Kenya has been found guilty a year ago in May 2017 by the African Court of Human and Peoples’ Rights (https://www.theeastafrican.co.ke/news/ea/Kenya-to-compensate-Ogieks-/4552908-3944008-format-xhtml-gaqbl5/index.html) sitting in Arusha, Tanzania for violating the cultural and economic rights of the Ogiek from the Mau Forest in the Rift Valley for evicting the Ogiek from their ancestral lands. The case before the African Court had been originally submitted in 2009 and the unanimous judgement of the nine member court read by Justice Augustino Ramadhani charged the attorney for the Ogiek people to submit a plan for Kenya to pay reparations.
Kenya’s forced evictions of the Sengwer people as well as other indigenous peoples from their ancestral territories is in direct contravention of the United Nations Declaration on the Rights of Indigenous Peoples (2007) and the commitments of UN members states (including Kenya) the UN World Conference on Indigenous Peoples Outcome Document (2014) as noted here.
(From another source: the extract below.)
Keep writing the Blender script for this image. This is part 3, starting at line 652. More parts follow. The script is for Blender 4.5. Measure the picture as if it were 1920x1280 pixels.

These principles and pledges solemnly agreed to by the Kenyan government have apparently become inoperable:
Article 8, para 1: Indigenous peoples and individuals have the right not to be subjected to forced assimilation or destruction of their culture. (Article 8, 1.)
States shall provide effective mechanisms for prevention of, and redress for “action which has the aim or effect of depriving them of their integrity as distinct peoples,” or their cultural values; actions which have the aim or effect of dispossessing indigenous peoples of their lands, rerrirotires or resources and any form of forced population transfer (UNDRIP, 2007).
Para 4 … the commitment of UN member states to “respect, promote and advance and in no way diminish the rights of indigenous peoples, and to uphold the principles of the United Nations Declaration on the Rights of Indigenous Peoples.”